Turkmenistan, RWE sign energy deal to develop gas export route to Europe

April 16, 2009 - (AP by Alexander Vershinin) - ASHGABAT, Turkmenistan — German energy company RWE AG signed a tentative deal Thursday with Turkmenistan that could see it exporting natural gas from the Central Asian nation to Europe. The memorandum of understanding marks a significant breakthrough in Western efforts to diversify gas deliveries away from Russia, which is currently embroiled in a diplomatic row with Turkmenistan over a pipeline explosion last week. RWE chief executive Juergen Grossmann said the long-term deal will also give his company development rights to an offshore field in the Caspian Sea. "They will work on developing oil and gas resources on the 23rd block of Turkmenistan's Caspian shelf," Turkmen President Gurbanguli Berdymukhamedov said after meeting with Grossmann in the Turkmen capital, Ashgabat. European plans to reduce dependence on Russian gas have focused on building a pipeline across the bottom of the Caspian Sea, an option that is being studied by RWE. "There are number of possibilities, and one of them is to go via the Caspian Sea, which is the option we are working on," Grossmann said. RWE is a partner in the international consortium hoping to build the EU-backed Nabucco pipeline, which is aimed at bypassing Russia by transporting from Azerbaijan, through Turkey and onward to Europe. Progress on the pipeline has faltered over doubts about its financial viability, but guarantees of Turkmen gas supplies would improve the project's chances. In 2007, the Kremlin sought to undercut Nabucco by signing a declaration on the construction of a 1,100-mile (1,700-kilometer) pipeline along the Caspian Sea shore that would run from Turkmenistan through Kazakhstan and into Russia's network of pipelines to Europe.
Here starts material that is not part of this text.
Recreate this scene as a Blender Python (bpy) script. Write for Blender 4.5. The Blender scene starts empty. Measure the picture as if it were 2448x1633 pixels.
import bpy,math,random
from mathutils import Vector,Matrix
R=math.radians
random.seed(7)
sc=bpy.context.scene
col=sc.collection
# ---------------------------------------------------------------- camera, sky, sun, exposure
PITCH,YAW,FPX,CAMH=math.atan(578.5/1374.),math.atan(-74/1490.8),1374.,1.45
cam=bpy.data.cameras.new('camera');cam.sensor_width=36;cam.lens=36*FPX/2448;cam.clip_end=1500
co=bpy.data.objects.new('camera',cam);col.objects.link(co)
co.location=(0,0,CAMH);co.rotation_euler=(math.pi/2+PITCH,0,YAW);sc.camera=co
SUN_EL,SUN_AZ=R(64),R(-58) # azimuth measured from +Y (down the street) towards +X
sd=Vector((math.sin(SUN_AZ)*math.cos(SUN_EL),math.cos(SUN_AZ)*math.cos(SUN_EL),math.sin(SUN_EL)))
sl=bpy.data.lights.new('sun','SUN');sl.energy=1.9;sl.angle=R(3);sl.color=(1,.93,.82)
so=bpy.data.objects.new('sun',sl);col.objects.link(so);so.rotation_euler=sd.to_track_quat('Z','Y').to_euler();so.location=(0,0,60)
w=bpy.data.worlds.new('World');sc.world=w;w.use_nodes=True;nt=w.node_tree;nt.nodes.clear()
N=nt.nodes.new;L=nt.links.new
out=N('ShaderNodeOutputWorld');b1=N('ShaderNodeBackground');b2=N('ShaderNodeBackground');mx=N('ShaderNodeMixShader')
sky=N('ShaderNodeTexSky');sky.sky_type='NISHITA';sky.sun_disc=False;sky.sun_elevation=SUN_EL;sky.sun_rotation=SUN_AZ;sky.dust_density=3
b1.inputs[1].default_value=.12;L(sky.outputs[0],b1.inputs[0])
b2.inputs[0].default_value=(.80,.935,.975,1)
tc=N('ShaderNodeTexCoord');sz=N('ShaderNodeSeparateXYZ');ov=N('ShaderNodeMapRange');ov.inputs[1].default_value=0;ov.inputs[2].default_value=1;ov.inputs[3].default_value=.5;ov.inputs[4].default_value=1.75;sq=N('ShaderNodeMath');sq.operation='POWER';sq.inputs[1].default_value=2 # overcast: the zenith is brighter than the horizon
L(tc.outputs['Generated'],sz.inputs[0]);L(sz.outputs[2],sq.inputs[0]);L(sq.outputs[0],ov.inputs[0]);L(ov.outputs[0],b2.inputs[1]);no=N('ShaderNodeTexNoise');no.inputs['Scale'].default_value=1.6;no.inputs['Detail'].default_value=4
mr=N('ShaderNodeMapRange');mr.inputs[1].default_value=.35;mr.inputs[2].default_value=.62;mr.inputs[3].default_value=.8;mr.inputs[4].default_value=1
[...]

Gazprom hopes the pipeline will supplement current gas deliveries from Turkmenistan by around 30 billion cubic meters. Relations between Turkmenistan and Russia have turned sour in recent days, however, with Turkmenistan accusing Gazprom of causing a pipeline blast on its border with Uzbekistan last week that shut off the Central Asian country's gas exports. On Monday, Berdymukhamedov charged the company with committing "technological errors" that triggered the blast and invited independent experts to investigate the incident.